#### Set exercise
Pictures stay out of this copy, which runs from the first line of the material through the line containing "SC.view_settings.exposure = -0.08;".
▽
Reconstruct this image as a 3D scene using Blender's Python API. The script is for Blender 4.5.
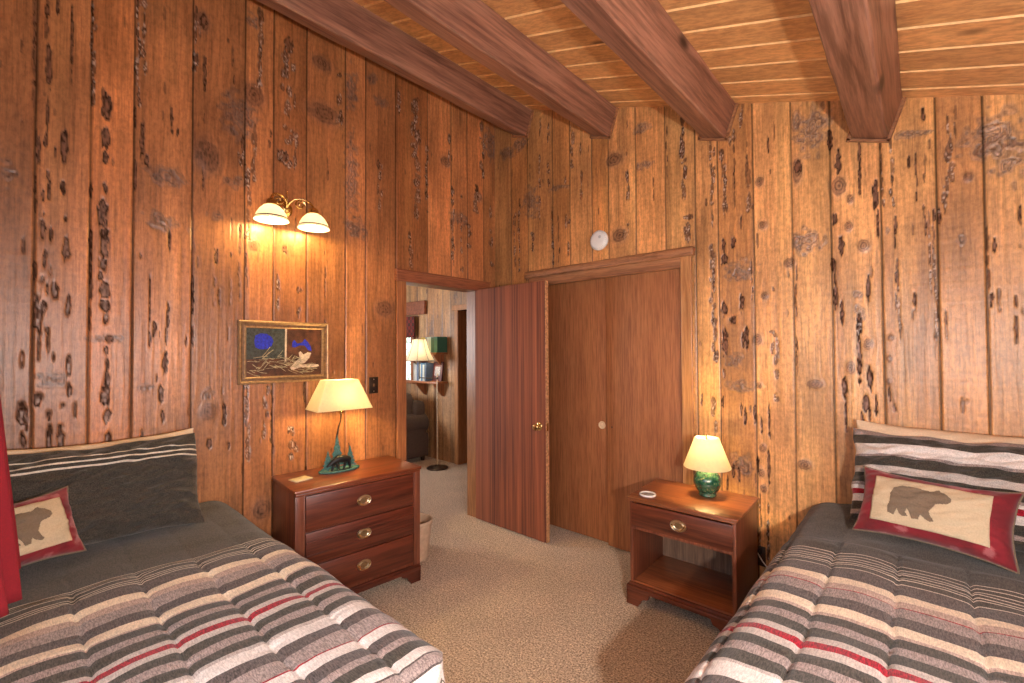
import bpy, bmesh, math, random
import numpy as np
from mathutils import Vector, Matrix, Euler

for o in list(bpy.data.objects): bpy.data.objects.remove(o)
C = bpy.context.scene.collection
SC = bpy.context.scene
PI = math.pi
random.seed(4)
# ------------------------------------------------------------------ camera
CAM = Vector((2.8972, -2.9823, 1.4740))
Rv, Uv, Fv = (0.742430, 0.669902, -0.005373), (0.016437, -0.010197, 0.999813), (-0.669722, 0.742380, 0.018582)
cd = bpy.data.cameras.new('camera'); cam = bpy.data.objects.new('camera', cd); C.objects.link(cam)
cd.sensor_width = 36; cd.lens = 15.8776; cd.clip_start = 0.02
m = Matrix((Rv, Uv, tuple(-c for c in Fv))).transposed().to_4x4(); m.translation = CAM
cam.matrix_world = m
SC.camera = cam
# ------------------------------------------------------------------ world, windows' daylight, exposure
w = bpy.data.worlds.new('world'); SC.world = w; w.use_nodes = True
bg = w.node_tree.nodes['Background']; bg.inputs[0].default_value = (.75, .86, 1, 1); bg.inputs[1].default_value = .7
SC.view_settings.view_transform = 'Standard'; SC.view_settings.look = 'None'
SC.view_settings.exposure = -0.08; SC.view_settings.gamma = 1; SC.view_settings.use_curve_mapping = False

def area(name, loc, target, sx, sy, power, col, spread=180):
    l = bpy.data.lights.new(name, 'AREA'); l.shape = 'RECTANGLE'; l.size = sx; l.size_y = sy
    l.energy = power; l.color = col; l.spread = math.radians(spread)
    o = bpy.data.objects.new(name, l); C.objects.link(o); o.location = loc
    o.rotation_euler = (Vector(target) - Vector(loc)).to_track_quat('-Z', 'Y').to_euler()
    return o
WIN_C = (1.35, 3.05, 1.0, 2.1)      # window behind the camera: x0 x1 z0 z1, wall y=-3.2
WIN_D = (-2.75, -1.55, 1.1, 1.65)    # window above the right bed: y0 y1 z0 z1, wall x=3.56
area('daylight_rear', (2.2, -3.36, 1.55), (2.2, 0, 1.2), 1.6, 1.05, 22, (.78, .87, 1))
area('daylight_side', (3.72, -2.15, 1.375), (0, -2.15, 1.5), 1.15, .5, 28, (.95, .94, 1))
area('daylight_living', (-3.6, -2.6, 1.6), (-1.8, .9, 1.0), 1.4, 1.2, 130, (.95, .97, 1))

# ------------------------------------------------------------------ materials
def new_mat(name):
    m = bpy.data.materials.new(name); m.use_nodes = True
    nt = m.node_tree; b = nt.nodes['Principled BSDF']
    return m, nt, b
def N(nt, t, **kw):
    n = nt.nodes.new(t)
    for k, v in kw.items(): setattr(n, k, v)
    return n
def ramp(nt, src, stops, interp='LINEAR'):
    r = N(nt, 'ShaderNodeValToRGB'); cr = r.color_ramp; cr.interpolation = interp
    while len(cr.elements) > 1: cr.elements.remove(cr.elements[-1])
    cr.elements[0].position = stops[0][0]; cr.elements[0].color = (*stops[0][1], 1)
    for p, c in stops[1:]:
        e = cr.elements.new(min(max(p, 0), 1)); e.color = (*c, 1)
    nt.links.new(src, r.inputs[0]); return r.outputs[0]
def coords(nt, scale=(1, 1, 1), kind='Object'):
    t = N(nt, 'ShaderNodeTexCoord'); mp = N(nt, 'ShaderNodeMapping'); mp.inputs['Scale'].default_value = scale
    nt.links.new(t.outputs[kind], mp.inputs[0]); return mp.outputs[0]
def noise(nt, vec, scale=5, detail=4, rough=.55, dist=0):
    n = N(nt, 'ShaderNodeTexNoise'); n.inputs['Scale'].default_value = scale; n.inputs['Detail'].default_value = detail
    n.inputs['Roughness'].default_value = rough; n.inputs['Distortion'].default_value = dist
    nt.links.new(vec, n.inputs['Vector']); return n.outputs[0]
def bump(nt, b, h, strength=.3, dist=.01):
    n = N(nt, 'ShaderNodeBump'); n.inputs['Strength'].default_value = strength; n.inputs['Distance'].default_value = dist
    nt.links.new(h, n.inputs['Height']); nt.links.new(n.outputs[0], b.inputs['Normal'])
def mixc(nt, fac, a, b, mode='MIX'):
    n = N(nt, 'ShaderNodeMix', data_type='RGBA', blend_type=mode)
    for i, v in ((0, fac), (6, a), (7, b)):
        if hasattr(v, 'links') or isinstance(v, bpy.types.NodeSocket): nt.links.new(v, n.inputs[i])
        elif i == 0: n.inputs[0].default_value = v
        else: n.inputs[i].default_value = (*v, 1)
    return n.outputs[2]
def plain(name, col, rough=.5, metal=0, coat=0, nscale=0, namt=.15):
    m, nt, b = new_mat(name)
    b.inputs['Roughness'].default_value = rough; b.inputs['Metallic'].default_value = metal
    b.inputs['Coat Weight'].default_value = coat; b.inputs['Coat Roughness'].default_value = .15
    v = coords(nt); n = noise(nt, v, nscale or 30, 3)
    c = ramp(nt, n, [(.3, tuple(x * (1 - namt) for x in col)), (.7, tuple(min(1, x * (1 + namt)) for x in col))])
    nt.links.new(c, b.inputs['Base Color']); return m
def wood(name, dark, light, axis='z', grain=40, stretch=.05, rough=.35, coat=0, knots=False, bumps=.15, big=2.0, lohi=(.36, .64)):
    m, nt, b = new_mat(name)
    sc = [1, 1, 1]; sc['xyz'.index(axis)] = stretch
    v = coords(nt, sc)
    n1 = noise(nt, v, grain, 5, .6, .3); n2 = noise(nt, v, grain * 4, 3, .7)
    n3 = noise(nt, v, big, 2)
    c = ramp(nt, n1, [(lohi[0], dark), (lohi[1], light)])
    c = mixc(nt, ramp(nt, n2, [(.38, (.75,) * 3), (.6, (1, 1, 1))]), (0, 0, 0), c, 'MIX') if False else mixc(nt, .35, c, ramp(nt, n2, [(.4, tuple(x * .55 for x in dark)), (.6, tuple(x * 1.1 for x in light))]))
    c = mixc(nt, 1.0, c, ramp(nt, n3, [(.3, (.8, .78, .76)), (.7, (1.12, 1.1, 1.08))]), 'MULTIPLY')
    if knots:
        sv = [3.2, 3.2, 3.2]; sv['xyz'.index(axis)] = 1.3
        vo = N(nt, 'ShaderNodeTexVoronoi'); vo.inputs['Scale'].default_value = 1.0
        nt.links.new(coords(nt, sv), vo.inputs['Vector'])
        k = ramp(nt, vo.outputs['Distance'], [(.0, (1, 1, 1)), (.05, (1, 1, 1)), (.11, (0, 0, 0))])
        c = mixc(nt, k, c, tuple(x * .35 for x in dark))
    nt.links.new(c, b.inputs['Base Color'])
    b.inputs['Roughness'].default_value = rough; b.inputs['Coat Weight'].default_value = coat; b.inputs['Coat Roughness'].default_value = .2
    bump(nt, b, n1, bumps, .003); return m
def attr_wood(name, rough=.38, gain=1):
    m, nt, b = new_mat(name)
    a = N(nt, 'ShaderNodeAttribute', attribute_name='Col')
    n = noise(nt, coords(nt, (1, 1, .05)), 90, 5, .7); n2 = noise(nt, coords(nt, (1, 1, .6)), 55, 4, .7)
    c = mixc(nt, 1.0, a.outputs['Color'], ramp(nt, n, [(.34, (.68, .65, .62)), (.5, (1, 1, 1)), (.66, (1.18, 1.17, 1.14))]), 'MULTIPLY')
    c = mixc(nt, .6, c, ramp(nt, n2, [(.36, (.6, .56, .54)), (.58, (1.1, 1.1, 1.1))]), 'MULTIPLY')
    nt.links.new(c, b.inputs['Base Color'])
    bw = N(nt, 'ShaderNodeRGBToBW'); nt.links.new(a.outputs['Color'], bw.inputs[0])
    nt.links.new(ramp(nt, bw.outputs[0], [(.02, (.85,) * 3), (.09, (rough,) * 3)]), b.inputs['Roughness'])
    nt.links.new(ramp(nt, bw.outputs[0], [(.02, (.15,) * 3), (.09, (.6,) * 3)]), b.inputs['Specular IOR Level'])
    mm = N(nt, 'ShaderNodeMath', operation='ADD'); nt.links.new(n, mm.inputs[0]); nt.links.new(n2, mm.inputs[1])
    bump(nt, b, mm.outputs[0], .35, .003); return m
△
#### The response
Reconstruct this image as a 3D scene using Blender's Python API. The script is for Blender 4.5.
import bpy, bmesh, math, random
import numpy as np
from mathutils import Vector, Matrix, Euler

for o in list(bpy.data.objects): bpy.data.objects.remove(o)
C = bpy.context.scene.collection
SC = bpy.context.scene
PI = math.pi
random.seed(4)
# ------------------------------------------------------------------ camera
CAM = Vector((2.8972, -2.9823, 1.4740))
Rv, Uv, Fv = (0.742430, 0.669902, -0.005373), (0.016437, -0.010197, 0.999813), (-0.669722, 0.742380, 0.018582)
cd = bpy.data.cameras.new('camera'); cam = bpy.data.objects.new('camera', cd); C.objects.link(cam)
cd.sensor_width = 36; cd.lens = 15.8776; cd.clip_start = 0.02
m = Matrix((Rv, Uv, tuple(-c for c in Fv))).transposed().to_4x4(); m.translation = CAM
cam.matrix_world = m
SC.camera = cam
# ------------------------------------------------------------------ world, windows' daylight, exposure
w = bpy.data.worlds.new('world'); SC.world = w; w.use_nodes = True
bg = w.node_tree.nodes['Background']; bg.inputs[0].default_value = (.75, .86, 1, 1); bg.inputs[1].default_value = .7
SC.view_settings.view_transform = 'Standard'; SC.view_settings.look = 'None'
SC.view_settings.exposure = -0.08; SC.view_settings.gamma = 1; SC.view_settings.use_curve_mapping = False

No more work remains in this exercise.